Non era un personaggio Kobe. Era una persona tranquilla, un ‘antidivo’ che amava la pallacanestro in maniera viscerale come poi ha raccontato nel suo cortometraggio ‘Dear Basketball’ che gli ha fatto vincere un Oscar, avendola scoperta da piccolo grazie a suo padre Joe, che ai tempi giocava a Reggio Emilia. A soli 3 anni ha iniziato a conoscerla e a divertirsi, già con l’idea che un giorno sarebbe andato nell’NBA.

Kobe era un predestinato. Passò dall’high school all’NBA saltando il college e in questo mondo entrò in punta di piedi: tredicesima scelta nel 1996. Scelto dagli Charlotte Hornets, venne subito ceduto ai Los Angeles Lakers con cui nacque una storia d’amore lunga 20 anni, fatta di tante gioie, ma anche di delusioni, vissute comunque sempre a testa alta. Avrebbe potuto cambiare squadra nei momenti duri e invece è rimasto a vestire la canotta gialloviola, perché quella era la sua seconda pelle.

I cinque anelli vinti da protagonista, le due medaglie olimpiche e i record conquistati sono però soltanto una parte di quello che ci ha insegnato e regalato. Kobe ha sempre mostrato come ci si possa rialzare dai momenti negativi, sfruttandoli per fortificarsi e maturare: una resilienza che lo ha fatto diventare una leggenda. Del resto una delle sue frasi più celebri è “Se non credi in te stesso, chi ci crederà?”.

Ne ha vissuti di momento difficili Kobe a livello personale e sportivo e soltanto nel 2015 si è dovuto arrendere, dicendo basta alla pallacanestro, una volta capito che il suo fisico non gli avrebbe più consentito di essere il Black Mamba (suo storico soprannome) che lo aveva fatto diventare una delle stelle dell’NBA di tutti i tempi.

Come non ricordare poi la sua ultima partita: quel 14 aprile 2016 quando segnò 60 punti allo Staples Center di Los Angeles contro gli Utah Jazz, con gli occhi di tutto il mondo addosso. Occhi lucidi sia per l’emozione sia per la tristezza di non poterlo più rivedere in campo.

Poi l’incredibile e assurda morte, avvenuta a soli 41 anni insieme all’amata figlia tredicenne Gianna, con cui è ritratto in tante foto struggenti: i due sono sempre sorridenti e con l’immancabile pallone tra le mani.

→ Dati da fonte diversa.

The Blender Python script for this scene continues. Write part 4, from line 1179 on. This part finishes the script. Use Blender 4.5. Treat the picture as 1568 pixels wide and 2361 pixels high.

Kobe se ne è andato mentre si stava recando in elicottero alla Mamba Academy per giocare a basket, il suo grande amore di tutta una vita.

“Caro basket, dal momento in cui ho cominciato ad arrotolare i calzini di mio padre e a lanciare immaginari tiri della vittoria nel Great Western Forum ho saputo che una cosa era reale: mi ero innamorato di te“.